第5回CAKE読書会出席ご希望の方へ:簡単な予習のお願い
今読書会で読みます『無名詩集』の掉尾を飾る詩と詩人論『詩の運命』をざっと見て、次のことが読書会での話題になると思いますので、事前に目を通しておいてくださるとありがたく思います。平日は仕事がおありで、大変でありましょうから、無理をしない程度で結構です。
1。『詩と詩人(意識と無意識)』:安部公房20歳の論文:全集第1巻104ページから117ページ
この論文が、前提となって、その延長上に、『詩の運命』が書かれていますので、事前に目をざっとで良いので通しておいて下さい。わからないところ、気になるところは印をつけておいて下さい。当日参照程度で必要とすることがあると思います。
2。化石:全集第1巻208ページ
この詩を読んでおいて下さい。ここに化石という言葉が出てきます。『詩の運命』の265ページ上段の同じ「存在の化石」という言葉を理解するためです。安部公房の存在概念を理解することができます。
(後と後年の小説では、『石の眼』という小説があり、戯曲では、『石の語る日』という戯曲があります。この石という動機(モチーフ)と形象の源泉はリルケです(『飾り彫りのある石柱の歌』もぐら通信第38号掲載)が、リルケの詩を傍らに見ながら、本題は安部公房のエッセイと詩に絞りましょう。)
この化石という言葉は、この詩を読みますと、『詩と詩人』の冒頭に掲げられた詩にも関係があることがわかります。
つまり、天体、古代(太古)、存在と非存在、沈黙、夜、言葉、融合、天体(太陽と星)、虚空と無、化石の中での鳥、永遠の飛翔などなど。これは当日吟味します。
3。カルティエ・ブレッソン宛書簡:全集第28巻416ページ
このページにあるブレッソン宛に書いた、65歳の安部公房の詩を読んでおいて下さい。短いものですが、上の22歳の『化石』の詩に全く変わらずに通じているのです。

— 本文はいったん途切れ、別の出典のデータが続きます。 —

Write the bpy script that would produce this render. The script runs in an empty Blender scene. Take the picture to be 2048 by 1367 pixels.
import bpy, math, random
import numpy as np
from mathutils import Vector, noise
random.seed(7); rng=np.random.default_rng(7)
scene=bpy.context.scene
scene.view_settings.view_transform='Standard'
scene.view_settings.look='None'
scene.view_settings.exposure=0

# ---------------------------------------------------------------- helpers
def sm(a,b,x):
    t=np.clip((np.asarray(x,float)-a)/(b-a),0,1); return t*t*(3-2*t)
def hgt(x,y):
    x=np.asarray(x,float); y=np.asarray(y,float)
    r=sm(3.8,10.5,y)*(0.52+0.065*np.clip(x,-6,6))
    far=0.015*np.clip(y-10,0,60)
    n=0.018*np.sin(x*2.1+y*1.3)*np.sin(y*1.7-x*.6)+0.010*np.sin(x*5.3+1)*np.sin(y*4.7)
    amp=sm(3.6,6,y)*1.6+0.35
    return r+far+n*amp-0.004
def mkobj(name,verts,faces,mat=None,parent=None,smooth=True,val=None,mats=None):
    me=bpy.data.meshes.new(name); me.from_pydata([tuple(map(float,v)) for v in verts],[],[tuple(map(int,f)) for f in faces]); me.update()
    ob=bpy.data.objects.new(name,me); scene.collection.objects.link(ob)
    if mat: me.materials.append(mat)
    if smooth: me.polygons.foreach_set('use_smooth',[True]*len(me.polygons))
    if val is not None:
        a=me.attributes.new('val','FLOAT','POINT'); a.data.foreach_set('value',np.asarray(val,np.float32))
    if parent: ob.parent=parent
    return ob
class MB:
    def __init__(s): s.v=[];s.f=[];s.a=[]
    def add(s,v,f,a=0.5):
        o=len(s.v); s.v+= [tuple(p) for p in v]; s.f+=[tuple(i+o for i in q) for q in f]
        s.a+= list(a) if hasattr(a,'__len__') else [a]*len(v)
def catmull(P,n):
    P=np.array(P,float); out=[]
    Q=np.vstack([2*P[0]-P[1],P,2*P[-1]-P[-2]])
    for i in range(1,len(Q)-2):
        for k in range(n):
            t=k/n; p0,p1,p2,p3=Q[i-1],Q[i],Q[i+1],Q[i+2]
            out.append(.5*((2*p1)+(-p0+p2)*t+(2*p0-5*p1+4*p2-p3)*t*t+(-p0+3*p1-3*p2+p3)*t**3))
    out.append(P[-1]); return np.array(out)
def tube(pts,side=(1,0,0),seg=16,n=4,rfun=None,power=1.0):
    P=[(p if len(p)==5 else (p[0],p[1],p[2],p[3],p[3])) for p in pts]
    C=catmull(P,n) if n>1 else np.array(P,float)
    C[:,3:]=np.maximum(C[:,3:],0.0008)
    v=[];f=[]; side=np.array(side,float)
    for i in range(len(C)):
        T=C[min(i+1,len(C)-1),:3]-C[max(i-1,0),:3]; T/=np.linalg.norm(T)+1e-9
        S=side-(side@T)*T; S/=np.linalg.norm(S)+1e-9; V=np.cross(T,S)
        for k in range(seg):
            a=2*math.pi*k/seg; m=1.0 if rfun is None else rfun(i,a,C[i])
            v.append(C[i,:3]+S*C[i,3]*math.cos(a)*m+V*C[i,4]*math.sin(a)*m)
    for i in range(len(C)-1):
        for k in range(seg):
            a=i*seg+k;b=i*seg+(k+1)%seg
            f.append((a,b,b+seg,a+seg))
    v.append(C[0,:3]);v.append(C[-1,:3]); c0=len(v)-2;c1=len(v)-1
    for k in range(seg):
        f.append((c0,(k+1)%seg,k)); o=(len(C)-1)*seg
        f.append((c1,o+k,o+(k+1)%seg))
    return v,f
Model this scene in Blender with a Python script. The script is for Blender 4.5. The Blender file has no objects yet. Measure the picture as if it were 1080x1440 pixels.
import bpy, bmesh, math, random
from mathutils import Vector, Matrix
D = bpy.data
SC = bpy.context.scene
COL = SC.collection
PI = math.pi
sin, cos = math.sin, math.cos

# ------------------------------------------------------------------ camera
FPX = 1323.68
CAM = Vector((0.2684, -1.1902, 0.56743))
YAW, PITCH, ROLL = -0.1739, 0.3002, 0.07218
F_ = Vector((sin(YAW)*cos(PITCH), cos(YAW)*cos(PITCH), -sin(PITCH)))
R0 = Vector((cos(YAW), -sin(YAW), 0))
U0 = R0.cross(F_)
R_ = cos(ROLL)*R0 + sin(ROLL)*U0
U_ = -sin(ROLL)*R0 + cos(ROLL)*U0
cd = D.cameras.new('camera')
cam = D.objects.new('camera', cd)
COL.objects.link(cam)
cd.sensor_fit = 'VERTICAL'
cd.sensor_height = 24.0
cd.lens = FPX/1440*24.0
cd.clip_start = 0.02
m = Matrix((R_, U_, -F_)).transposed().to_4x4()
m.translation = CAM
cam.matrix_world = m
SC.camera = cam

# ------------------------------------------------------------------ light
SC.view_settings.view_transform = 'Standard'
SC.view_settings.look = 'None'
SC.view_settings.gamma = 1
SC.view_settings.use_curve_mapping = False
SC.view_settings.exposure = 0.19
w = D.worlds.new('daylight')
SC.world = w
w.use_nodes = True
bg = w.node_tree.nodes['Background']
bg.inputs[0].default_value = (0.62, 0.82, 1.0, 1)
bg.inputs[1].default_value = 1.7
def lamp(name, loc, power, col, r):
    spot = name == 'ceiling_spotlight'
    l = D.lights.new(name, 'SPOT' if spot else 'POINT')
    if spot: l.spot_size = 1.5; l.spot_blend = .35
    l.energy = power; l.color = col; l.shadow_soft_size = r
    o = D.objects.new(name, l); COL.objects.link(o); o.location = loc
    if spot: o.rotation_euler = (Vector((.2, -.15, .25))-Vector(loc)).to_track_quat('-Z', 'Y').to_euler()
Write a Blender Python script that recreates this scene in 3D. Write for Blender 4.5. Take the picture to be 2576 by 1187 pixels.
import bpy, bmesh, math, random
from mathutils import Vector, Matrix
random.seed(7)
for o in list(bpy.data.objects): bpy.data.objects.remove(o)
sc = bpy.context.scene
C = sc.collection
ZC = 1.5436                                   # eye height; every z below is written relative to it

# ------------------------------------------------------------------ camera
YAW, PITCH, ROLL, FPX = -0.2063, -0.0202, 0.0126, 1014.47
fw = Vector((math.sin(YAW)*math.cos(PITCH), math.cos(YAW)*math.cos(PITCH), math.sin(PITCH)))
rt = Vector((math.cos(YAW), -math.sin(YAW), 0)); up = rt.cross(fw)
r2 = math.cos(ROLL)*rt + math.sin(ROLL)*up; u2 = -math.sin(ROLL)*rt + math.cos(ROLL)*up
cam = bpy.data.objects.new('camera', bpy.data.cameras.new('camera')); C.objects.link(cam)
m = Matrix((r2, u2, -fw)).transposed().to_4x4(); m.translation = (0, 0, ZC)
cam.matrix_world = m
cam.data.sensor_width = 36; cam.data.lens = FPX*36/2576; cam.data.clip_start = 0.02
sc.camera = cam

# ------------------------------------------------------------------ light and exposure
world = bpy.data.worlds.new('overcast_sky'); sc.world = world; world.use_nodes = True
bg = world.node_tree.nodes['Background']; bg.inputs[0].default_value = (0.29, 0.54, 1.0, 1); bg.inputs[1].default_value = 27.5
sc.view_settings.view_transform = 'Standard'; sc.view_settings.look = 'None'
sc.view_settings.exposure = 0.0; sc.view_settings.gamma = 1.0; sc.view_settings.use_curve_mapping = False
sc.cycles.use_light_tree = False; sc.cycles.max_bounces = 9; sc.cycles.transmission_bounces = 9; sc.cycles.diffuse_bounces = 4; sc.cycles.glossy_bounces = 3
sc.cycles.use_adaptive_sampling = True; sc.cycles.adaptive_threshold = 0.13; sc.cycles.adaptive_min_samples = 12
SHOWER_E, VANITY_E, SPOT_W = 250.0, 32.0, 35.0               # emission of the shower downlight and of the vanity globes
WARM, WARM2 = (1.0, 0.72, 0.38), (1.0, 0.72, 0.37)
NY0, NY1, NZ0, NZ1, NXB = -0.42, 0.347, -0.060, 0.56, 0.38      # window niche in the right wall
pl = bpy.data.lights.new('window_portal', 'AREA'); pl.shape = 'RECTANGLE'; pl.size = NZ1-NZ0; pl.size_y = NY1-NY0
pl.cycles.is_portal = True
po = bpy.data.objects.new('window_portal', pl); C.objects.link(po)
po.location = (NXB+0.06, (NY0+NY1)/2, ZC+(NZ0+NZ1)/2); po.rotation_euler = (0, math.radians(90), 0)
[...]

沈黙の中を永遠に飛翔する、やはり、鳥が出てきます。また、融合という(『化石』では)漢語で言われていた言葉が、溶け合うという大和言葉として出てきます。その他、存在と非存在などなど。
4。カルティエ・ブレッソン作品によせて:全集第1巻414ページ
この短文も読んでおいて下さい。上の3のブレッソン宛の書簡の詩の意味が、安部公房によって解説されています。この二つの詩を合わせ鏡にして読みますと、安部公房という人間と其のものの考え方がよくわかります。
その他:
こうしてみますと、『無名詩集』は、やはり重要な詩集でした。この重要な詩集の掉尾を飾る此のエッセイまでに至ると、やはり安部公房の哲学的なものの考え方について理解をすることが、読者として必要になると思いましたので、私が哲学とは何かという単純至極の話をします。このエッセイの冒頭にノエシス・ノエマという用語で出てくるフッサールの現象学も哲学の一種です。ヨーロッパの哲学用語を普通の日本語で整理整頓して、白人種アングロサクソン族の論理を手際よく、私たち日本人に無理なく、分かり易くお伝えします。資料は事務局が用意をします。時間は15分です。
運営の順序としては、いつも通りに輪読をして、段落ごとに読み解き、それに応じて必要な詩や他の安部公房全集収録のテキストを参照しながら、全体を見渡し、まとめるという順序で参りたいと思います。
この間、出席ご希望の方は、追伸1の理由で松蔵のスイートポテトを用意する必要から、6月16日24:00までに、下記のメール・アドレス宛にご連絡下さい:
s.karma@molecom.org
当該テキストのない方には、当方にてDropboxの専用フォルダーを用意して資料をお渡しします。
追伸1
事務局で、安部公房の好物であった(多分大好物)松蔵のスイートポテトを用意しますので、紅茶やコーヒーをご持参下さい。
楽しくやりたいと思います。
追伸2:
上でお伝えした予習のことですが、余り重たく考えずに、ご自分の時間の許す限りで結構です。強い意志を発動せずに、脱力しての範囲で結構です。